“Reservoir Computing Prediction and Classification Capabilities: From Software to High-Speed Hardware Accelerators”

Location: LTS Auditorium, 8080 Greenmead Drive

Speaker:
Daniel P. Lathrop
Professor, UMD Department of Physics and Department of Geology

Abstract:
Machine learning is used extensively in industry and is well-developed as a software tool with advanced capabilities. Traditional feed-forward networks are slow to train due to the underlying nonlinear optimization required. Alternate techniques such as reservoir computing (also called echo state systems) have greatly reduced training requirements. The training is done via one final linear least squares problem. These algorithms show surprising capabilities in various tasks, such as image/video classification, spoken word discrimination and the accurate short-term prediction of chaotic and turbulent systems. These capabilities are demonstrated both in the literature and in our own tests at UMD—all of which use simple software algorithms. Further, the techniques can be instanced as hardware with significant speed increases.

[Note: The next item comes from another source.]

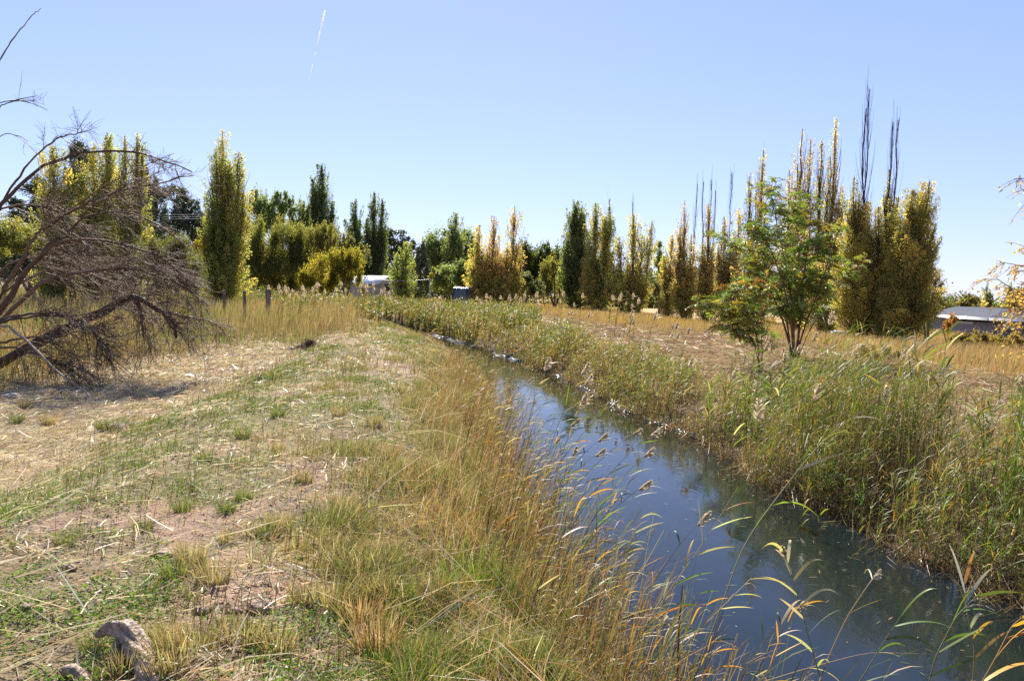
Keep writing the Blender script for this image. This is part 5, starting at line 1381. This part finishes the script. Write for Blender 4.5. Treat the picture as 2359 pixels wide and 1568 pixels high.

Based on reservoir computing techniques, we have developed a novel artificial intelligence (AI) neuromorphic electronic chipset that identifies and classifies patterns in time-dependent signals at high speed. We have provisional patent protection on designs that implement those software models in low-power, high-speed hardware—the Recurrent Processing Unit (RPU). These auxiliary processors can realize significant computational speed-up, 500 TOPS per chip (Trillion Operations per Second), and power savings, 6 TOPS/W, much like GPUs transformed computing. Our technology roadmap has a short-term milestone of a PCIe card that can be then benchmarked against various classification and prediction AI tasks. The chipset could perform various tasks such as distortion correction in wireless communications, internet traffic classification, speech recognition, and more.

Bio:
Daniel Lathrop is a professor in the UMD Department of Physics and Department of Geology.

His research in the Nonlinear Dynamics group focuses on a variety of high dimensional nonlinear systems.

Lathrop joined UMD in 1997, the year he received a Presidential Early Career Award from the National Science Foundation. He is a Fellow of the American Physical Society and a Fellow of the American Association for the Advancement of Science.

Lathrop was director of the UMD Institute for Research in Electronics and Applied Physics from 2006-2012, and is currently chair of the campus Export Control Committee. In 2012, he received the Stanley Corrsin Award from the American Physical Society for his work in fluid dynamics.

He previously served at Yale University as a postdoctoral fellow, research affiliate and lecturer, and as an assistant professor at Emory University.

Lathrop received his doctorate in physics from the University of Texas at Austin in 1991.